NFTやトークンにおいて投機的なトレンドを生み出している
Andreessen Horowitzは、Web3に関して積極的に情報発信をしています。この発信活動によって、多くの投資家をブロックチェーンの世界に引き連れてきました。結果としてWeb3の世界に、潤沢な投資資金が流れ込んでいます。
しかし一方で、一般投資家による近視眼的な短期トレードが絶えず、たびたびバブルが発生するようになりました。特にNFTやトークン価格の急騰は一般投資家の注目を集めやすく、投機的な取引が繰り返されています。
また、Andreessen Horowitzが「お金儲け」のできる分野ばかりに言及している点も問題です。Web3はもともと「公共インフラ」として提唱された概念です。つまり元来のWeb3では特定の人ばかりが儲かるものではなく、お金儲けの色合いは薄くなるはずでした。
しかしAndreessen Horowitzが喧伝するWeb3は、トークンやNFTなどお金を稼げそうな分野が中心です。この主張に一般投資家も追随し、ブロックチェーンの世界ではたびたびバブルが発生します。特にイーサリアムの市況は、Andreessen Horowitzによって翻弄されてきました。
このようなAndreessen Horowitzの姿勢は、敬虔なWeb3信奉者から批判の対象となっています。例えばTwitter創業者のJack Dorsey氏は、Andreessen Horowitzとしばしば対立しています。
Andreessen Horowitzの次なる動き
Andreessen Horowitzは、長期的なスパンでWeb3事業に関わっていくために、さまざまな施策を打っています。ここでは、Andreessen Horowitzが進めているプロジェクトについて紹介します。
クリプトに特化した人材の育成
Web3事業における起業家を育成するため、Andreessen Horowitzはクリプトに関する教育に力を入れています。そのプロジェクトの名が、「Crypto Startup School」。

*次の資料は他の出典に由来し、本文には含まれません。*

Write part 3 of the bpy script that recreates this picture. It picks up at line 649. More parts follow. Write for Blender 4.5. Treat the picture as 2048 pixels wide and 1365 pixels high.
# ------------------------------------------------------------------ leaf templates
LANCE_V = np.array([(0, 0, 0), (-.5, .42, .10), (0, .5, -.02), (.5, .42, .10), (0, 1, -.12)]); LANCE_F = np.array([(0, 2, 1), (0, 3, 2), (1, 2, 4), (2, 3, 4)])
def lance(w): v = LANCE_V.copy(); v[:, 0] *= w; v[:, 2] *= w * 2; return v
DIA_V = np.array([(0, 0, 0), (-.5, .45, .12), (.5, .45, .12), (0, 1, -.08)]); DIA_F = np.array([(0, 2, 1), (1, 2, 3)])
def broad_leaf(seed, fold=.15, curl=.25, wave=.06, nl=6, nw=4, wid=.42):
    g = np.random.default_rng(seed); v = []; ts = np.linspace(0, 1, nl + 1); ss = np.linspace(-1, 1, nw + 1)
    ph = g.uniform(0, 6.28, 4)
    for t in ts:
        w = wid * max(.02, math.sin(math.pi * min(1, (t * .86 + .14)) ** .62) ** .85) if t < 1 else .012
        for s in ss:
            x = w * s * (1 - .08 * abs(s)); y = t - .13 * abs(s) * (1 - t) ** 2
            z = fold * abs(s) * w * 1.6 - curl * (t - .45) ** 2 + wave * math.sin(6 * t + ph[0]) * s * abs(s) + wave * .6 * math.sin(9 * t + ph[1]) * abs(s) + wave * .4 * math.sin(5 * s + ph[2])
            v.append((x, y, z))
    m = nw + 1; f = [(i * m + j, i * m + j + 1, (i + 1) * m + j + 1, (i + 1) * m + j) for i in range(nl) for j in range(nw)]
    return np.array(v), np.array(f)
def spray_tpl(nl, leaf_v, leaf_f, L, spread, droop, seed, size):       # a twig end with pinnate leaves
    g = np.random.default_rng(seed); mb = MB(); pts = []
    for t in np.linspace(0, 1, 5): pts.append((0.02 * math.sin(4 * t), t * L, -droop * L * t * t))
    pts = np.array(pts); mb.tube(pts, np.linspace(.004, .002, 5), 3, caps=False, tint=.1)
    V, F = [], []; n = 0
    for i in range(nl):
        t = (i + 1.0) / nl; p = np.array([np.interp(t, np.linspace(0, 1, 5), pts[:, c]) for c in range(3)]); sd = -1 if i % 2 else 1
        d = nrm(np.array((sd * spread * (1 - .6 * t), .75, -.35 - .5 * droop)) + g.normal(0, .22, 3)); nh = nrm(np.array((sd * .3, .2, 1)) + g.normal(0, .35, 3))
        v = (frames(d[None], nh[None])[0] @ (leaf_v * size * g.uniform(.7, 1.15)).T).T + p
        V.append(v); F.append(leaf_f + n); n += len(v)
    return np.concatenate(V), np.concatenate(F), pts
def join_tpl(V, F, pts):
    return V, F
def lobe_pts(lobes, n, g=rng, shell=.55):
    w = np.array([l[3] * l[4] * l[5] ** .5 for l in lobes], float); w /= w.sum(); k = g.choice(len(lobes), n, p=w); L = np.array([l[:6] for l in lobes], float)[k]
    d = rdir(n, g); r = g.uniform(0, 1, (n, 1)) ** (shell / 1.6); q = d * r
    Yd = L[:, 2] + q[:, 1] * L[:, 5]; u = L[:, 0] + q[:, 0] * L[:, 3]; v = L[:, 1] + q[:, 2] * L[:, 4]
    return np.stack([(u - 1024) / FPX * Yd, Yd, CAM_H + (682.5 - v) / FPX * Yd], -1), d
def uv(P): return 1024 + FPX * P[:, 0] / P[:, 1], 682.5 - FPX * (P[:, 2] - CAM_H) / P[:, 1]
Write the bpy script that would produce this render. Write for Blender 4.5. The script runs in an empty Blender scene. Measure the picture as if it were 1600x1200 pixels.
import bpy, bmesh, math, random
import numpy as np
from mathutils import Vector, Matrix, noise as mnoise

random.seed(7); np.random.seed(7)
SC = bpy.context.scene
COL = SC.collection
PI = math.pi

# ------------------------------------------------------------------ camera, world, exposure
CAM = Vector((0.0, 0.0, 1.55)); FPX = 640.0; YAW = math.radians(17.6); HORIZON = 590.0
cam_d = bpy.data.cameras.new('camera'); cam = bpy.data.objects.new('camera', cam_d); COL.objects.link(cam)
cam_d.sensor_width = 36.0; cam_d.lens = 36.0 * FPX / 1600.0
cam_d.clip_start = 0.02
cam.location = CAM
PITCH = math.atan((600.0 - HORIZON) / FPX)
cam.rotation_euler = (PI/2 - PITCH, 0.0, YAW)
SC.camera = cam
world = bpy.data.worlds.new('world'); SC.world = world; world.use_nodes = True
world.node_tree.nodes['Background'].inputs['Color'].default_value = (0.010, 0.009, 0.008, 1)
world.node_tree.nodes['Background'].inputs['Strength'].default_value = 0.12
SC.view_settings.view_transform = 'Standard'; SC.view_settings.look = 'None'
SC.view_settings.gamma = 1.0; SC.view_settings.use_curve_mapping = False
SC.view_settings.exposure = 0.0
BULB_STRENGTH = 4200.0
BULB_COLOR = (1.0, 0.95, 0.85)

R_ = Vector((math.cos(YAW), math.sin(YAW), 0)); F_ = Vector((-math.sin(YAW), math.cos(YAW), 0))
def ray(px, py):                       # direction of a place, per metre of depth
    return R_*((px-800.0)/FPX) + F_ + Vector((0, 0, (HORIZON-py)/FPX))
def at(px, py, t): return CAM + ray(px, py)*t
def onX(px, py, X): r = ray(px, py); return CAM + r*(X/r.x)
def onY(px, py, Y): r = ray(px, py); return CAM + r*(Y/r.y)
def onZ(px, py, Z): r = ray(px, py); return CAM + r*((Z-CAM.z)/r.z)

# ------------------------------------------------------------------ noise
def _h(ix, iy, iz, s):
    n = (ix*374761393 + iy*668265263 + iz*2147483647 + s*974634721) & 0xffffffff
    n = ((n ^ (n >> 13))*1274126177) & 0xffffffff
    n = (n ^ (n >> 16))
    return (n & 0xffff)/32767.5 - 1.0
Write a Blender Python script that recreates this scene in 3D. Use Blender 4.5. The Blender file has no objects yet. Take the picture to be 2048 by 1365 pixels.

Crypto Startup Schoolでは、世界中から数十名の起業家が選抜されます。起業家たちは数ヶ月の間、クリプト分野における起業のノウハウを学びます。その講義内容は、ビジネス戦略や法規制、ブロックチェーンの設計などさまざま。起業にあたっては資金面の援助も得られるほか、ベテラン起業家からの助言も受けられます。加えて、Andreessen Horowitzが持つ人脈や情報網を活用できる点も大きな魅力です。
このようにAndreessen Horowitzでは、クリプト分野で起業できる人材の育成を進めています。
NFTプロジェクトとビジネスの連携の促進
Andreessen Horowitzは、NFTプロジェクトとビジネスの連携にも取り組んでいます。
現状のNFT取引では著作権や商用利用に関するルールがプロジェクトごとに異なり、購入者には何の権利が与えられるかが不明確です。その結果として画像データの取引のみに終止し、実社会でのビジネスに発展しないケースも。このような背景から、商用化に成功した事例はわずかしかありません。
そこでAndreessen Horowitzは、実社会でのビジネスを見据えたNFTプロジェクトを支援しています。具体例として、以下のプロジェクトへの出資を行いました。
これらのプロジェクトではオンラインコミュニティやアーティストによるグッズ制作、Web3向けツールの開発などビジネスを見据えた展開が考えられています。
他にもAndreessen Horowitzでは、NFTをビジネスに展開しやすくするルール作りにも取り組んでいます。その一環として提唱されたものが、NFTの商用ライセンス。Andreessen Horowitzは、NFTにおける商用利用の範囲を定めたガイドラインを提唱しました。まだ業界には浸透していないものの、実社会でのビジネス展開を見据えた取り組みです。
このようにAndreessen Horowitzは、画像データの取引に留まらない産業を構築しようとしています。
Andreessen Horowitzの特徴や注目される理由のまとめ
本記事では、Andreessen Horowitzの特徴や注目の理由について解説しました。Andreessen HorowitzはWeb3に対して巨額の資金を投じており、今やWeb3を語る上で無視できない存在です。その投資先にも大きな注目が集まっており、Web3のトレンドを左右するほどの影響力があります。
Andreessen Horowitzは数多くのWeb3スタートアップに投資をしているため、今後も投資先の起業が頭角を現すでしょう。Web3に関する情報を集める際には、Andreessen Horowitzの動向に注目してみてください。